There is a belief that the movie business is a place dominated by liberal moguls and progressive stars, but here are some truths. First, Hollywood has never been left wing or even centrist. The studios are run by corporations who want to make profit first and foremost and will cater for whatever they think prevailing public taste demands. They’ll make light entertainment of the genocide of the Native Americans, use racism to pick a baddie, use sexism to sell, churn out mindless copaganda and raging hardons for the military. 

The National Rifle Association, a right wing-dominated pressure group against gun control, has written the script of popular entertainment for the last four decades. It can be summed up as: there’s a violent problem and the answer is more violence. The answer to a bad man with a gun is a good man/woman/child with a gun/several guns/rocket launcher. 

Meanwhile, the actors and directors do what any corporate employee does: toe the line to get along. The big stars might be able to afford to look liberal but they’re mainly looking after their portfolios. “Yes, Leo, that’s interesting about the environment: do you want to fly out in my private jet for my wedding? I’ve hired Venice.” “Yes, Mr. Bezos, I’d love to.”   

When former actors have won political power, they have been right wing Republicans. Tim Allen and Scott Baio might whine about how much damage being right wing has done their careers, but that’s just because they are has-been crybabies, and the right loves to be the victim. As much as Clint Eastwood rages against political correctness, it doesn’t seem to have done his seven-decade-long career any harm.

And t’was ever so. Errol Flynn was a Nazi; Frank Capra and Elia Kazan snitched to HUAC; Gary Cooper and James Stewart were well to the right, as were DW Griffith and John Wayne (obvs), John Ford and a bunch of others. This isn’t confined to Hollywood either. Ingmar Bergman never met a Nazi he didn’t love, and cried when Hitler died. Eric Rohmer was a monarchist and Roberto Rossellini made propaganda films for the fascists. 
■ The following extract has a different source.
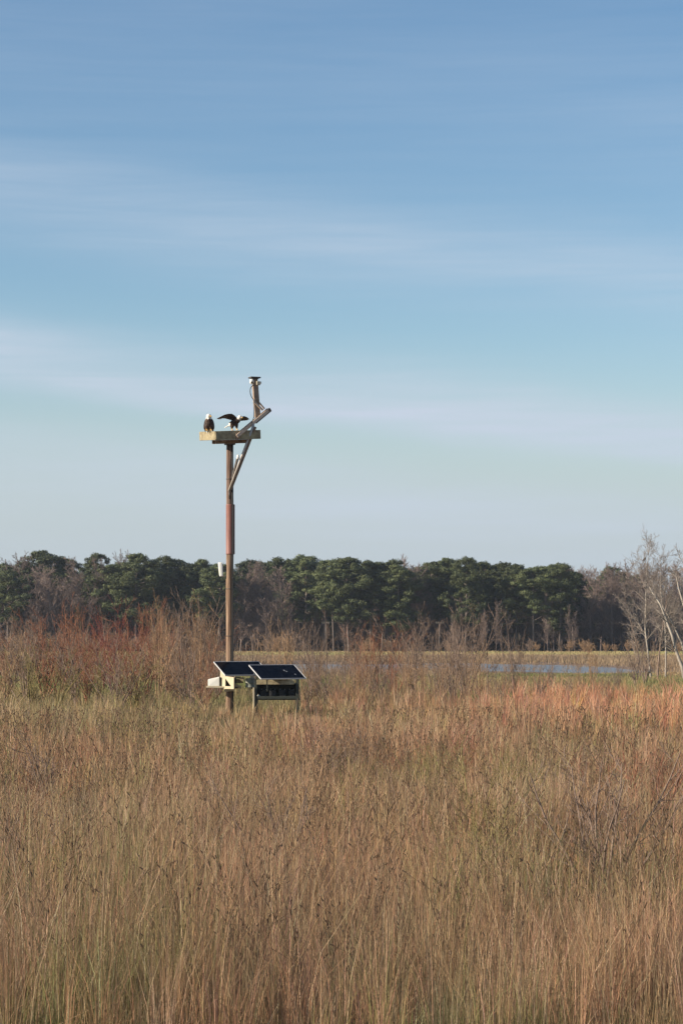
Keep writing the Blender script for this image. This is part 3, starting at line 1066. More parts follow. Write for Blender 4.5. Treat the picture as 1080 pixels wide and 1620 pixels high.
bx = tag(empty('equipment_box', Vector((XP, YPOLE, 0)) + LB(339.8, 1085.3, -.45)), 'white tapered equipment box on the shelf left of the pole', 'equipment box')
bbm = bmesh.new()
vv = [bbm.verts.new(p) for p in [(-.225, -.2, .0), (.215, -.2, -.0), (.215, .2, -.0), (-.225, .2, .0), (-.225, -.17, .26), (.215, -.2, .36), (.215, .2, .36), (-.225, .17, .26)]]
for f in ((0, 1, 2, 3), (4, 5, 6, 7), (0, 1, 5, 4), (1, 2, 6, 5), (2, 3, 7, 6), (3, 0, 4, 7)):
    bbm.faces.new([vv[i] for i in f])
bmesh.ops.recalc_face_normals(bbm, faces=bbm.faces)
bmesh.ops.bevel(bbm, geom=list(bbm.edges), offset=.02, segments=2, affect='EDGES', profile=.5)
mbx = MB()
mbx.bm.free()
mbx.bm = bbm
mbx.build('case', M_WHITE, bx)
MB().box((.235, 0, .18), (.03, .36, .33), None, .004).build('end_cover', M_CABDARK, bx)

dr = tag(empty('small_drum', P(395.6, 1088, 86.3)), 'dull grey steel drum with white cap between the two panels', 'drum')
MB().tube([(0, 0, 0), (0, 0, .02), (0, 0, .03), (0, 0, .17), (0, 0, .18), (0, 0, .20), (0, 0, .33), (0, 0, .345), (0, 0, .355)], [.17, .18, .172, .172, .178, .172, .172, .178, .15], 18).build('drum_body', M_DRUM, dr)
MB().box((.09, -.02, .44), (.16, .14, .17), None, .02).build('cap', M_WHITE, dr)
MB().bar((-.02, .1, -.02), (-.02, .6, .0), .06, .05).build('support_arm', M_CREAM, dr)
MB().bar((.06, .05, -.03), (.3, .2, -.03), .06, .05).build('support_arm', M_CABDARK, dr)

cb = tag(empty('battery_cabinet', P(440, 1138, YB)), 'dark open-fronted battery cabinet on legs under the front solar panel', 'cabinet')
O = cb.location.copy()
CB = lambda x, y, dy: P(x, y, YB) - O + Vector((0, dy, 0))
O.z = 0
cb.location.z = 0
KB = YB / F
wd = (474 - 402) * KB
xc = CB(438, 1100, 0).x
zt_, zb_ = CB(0, 1083, 0).z, CB(0, 1106, 0).z
MB().box((xc, .62, (zt_ + zb_) / 2), (wd - .1, .03, zt_ - zb_)).build('back_panel', M_CABDARK, cb)
MB().box((xc - wd / 2 + .045, .36, (zt_ + zb_) / 2), (.028, .5, zt_ - zb_)).build('side_panel', M_CABDARK, cb)
MB().box((xc + wd / 2 - .045, .36, (zt_ + zb_) / 2), (.028, .5, zt_ - zb_)).build('side_panel', M_CABDARK, cb)
MB().box((xc, .33, zb_ - .02), (wd - .02, .62, .04), None, .005).build('floor_plate', M_CABDARK, cb)
MB().box((xc, -.005, zb_ + .05), (wd - .12, .025, .11), None, .004).build('front_lip', M_CABDARK, cb)
MB().box((xc, .33, zt_ + .02), (wd - .1, .58, .03)).build('top_plate', M_CABDARK, cb)
MB().box((CB(435.5, 0, 0).x, -.012, CB(0, 1079.4, 0).z), (59 * KB, .05, 7.6 * KB), None, .006).build('front_beam', M_BOARD, cb)
for x, mt in ((404.6, M_CABDARK), (470, M_CABDARK)):
    for dy in (.02, .62):
        MB().box((CB(x, 0, 0).x + (0 if dy < .1 else .004), dy, CB(0, 1107, 0).z / 2 + CB(0, 1081, 0).z / 2 - .32), (.10, .07, CB(0, 1079, 0).z + .15), None, .006).build('leg', mt, cb)
MB().box((CB(401.2, 0, 0).x, -.03, CB(0, 1110, 0).z), (.055, .05, 44 * KB), None, .004).build('edge_strip', M_CREAM, cb)
MB().box((CB(474.4, 0, 0).x, -.03, CB(0, 1104, 0).z), (.025, .04, 52 * KB), None, .003).build('edge_strip', M_BOARD, cb)
# racks that hold the panel above the cabinet
for i in (.35, 1.65):
    top, low = qB(i, .1, -.08) + pb - cb.location, qB(i, .92, -.08) + pb - cb.location
    MB().bar(Vector((top.x, top.y, zt_ + .03)), top, .05, .05).build('rack_post', M_CABDARK, cb)
    MB().bar(Vector((low.x, low.y, zt_ - .25)), low, .045, .045).build('rack_post', M_CABDARK, cb)
for dx, wdt, hg, mt, lb in ((-.50, .26, .34, M_CABLE, 'black battery at the left inside the dark cabinet'), (-.16, .26, .34, M_CABLE, 'black battery second from left inside the dark cabinet'), (.20, .26, .34, M_CABLE, 'black battery third from left inside the dark cabinet'), (.55, .26, .34, M_CABLE, 'black battery at the right inside the dark cabinet')):
    bt = tag(empty('battery', cb.location + Vector((xc + dx, .36, zb_))), lb, 'battery', 'batteries in the cabinet')
    MB().box((0, 0, hg / 2), (wdt, .2, hg), None, .012).build('case', mt, bt)
    for sx in (-1, 1):
        MB().tube([(sx * wdt * .32, 0, hg), (sx * wdt * .32, 0, hg + .03)], .015, 8).build('terminal', M_PIPE, bt)
ct = tag(empty('white_container', cb.location + Vector((CB(408.8, 0, 0).x, .12, zb_))), 'small white container in the left corner of the dark cabinet', 'container')
MB().tube([(0, 0, 0), (0, 0, .01), (0, 0, .13), (0, 0, .145)], [.045, .05, .05, .03], 12).build('jar', M_WHITE, ct)
MB().tube([(0, 0, .145), (0, 0, .17)], .033, 10).build('lid', M_CREAM, ct)


# ------------------------------------------------------------------ birds
def feather_mat(name, cols, sc=18):
    return mat_noise(name, cols, (1, 1, .5), sc, 5, .65, .25, bump=.3)


M_FBROWN = feather_mat('brown_feathers', [(.014, .009, .007), (.040, .023, .016), (.095, .055, .038)])
M_FWHITE = feather_mat('white_feathers', [(.62, .60, .54), (.78, .76, .70)])
M_YELLOW = feather_mat('yellow_horn', [(.55, .34, .10), (.65, .42, .16)])


def chain(bm, pts, rads, flat=1.0, n=14):
    """ellipsoids strung along a path"""
    for i in range(len(pts) - 1):
        a, b_ = Vector(pts[i]), Vector(pts[i + 1])
        m_ = max(2, int((b_ - a).length / .012))
        for k in range(m_ + 1):
            t = k / m_
            rr = rads[i] + (rads[i + 1] - rads[i]) * t
            bmesh.ops.create_icosphere(bm, subdivisions=2, radius=rr, matrix=Matrix.Translation(a.lerp(b_, t)))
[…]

But they were blokes and old and, now, dead. Sydney Sweeney is young and beautiful and alive, like us. So why doesn’t she agree with everything we think? I get the urge to pile on. We are losing almost every election that matters. And even when we win one, it’s Keir flaming Starmer. 

Celebrity hate is politics by proxy. Sweeney is an actor, and in my experience actors are not necessarily the people you want to be going to for your politics, any more than footballers, or the authors of children’s books featuring a school for witchcraft and wizardry. Doing so is the political equivalent of starfuckery. It demeans and trivialises what it purports to address. 

Let’s also not lose sight of the fact that Sweeney the celebrity is not Sweeney the actress. You didn’t like her in the interview? Fine, Robert de Niro never gave an interesting interview in his entire life. Just watch the films and the shows instead.

Have a look at Euphoria if you’ve not seen it yet, or her performance in The Handmaid’s Tale, or her performance in the underseen and underrated Reality, based on the arrest of whistleblower Reality Winner. It’s longer than the jeans advert and more politically interesting. Her romcom Anyone But You showed a knack for comedy and Immaculate a talent for horror. 

The chances are I don’t agree with Sydney Sweeney about politics, but since when has that stopped me liking someone?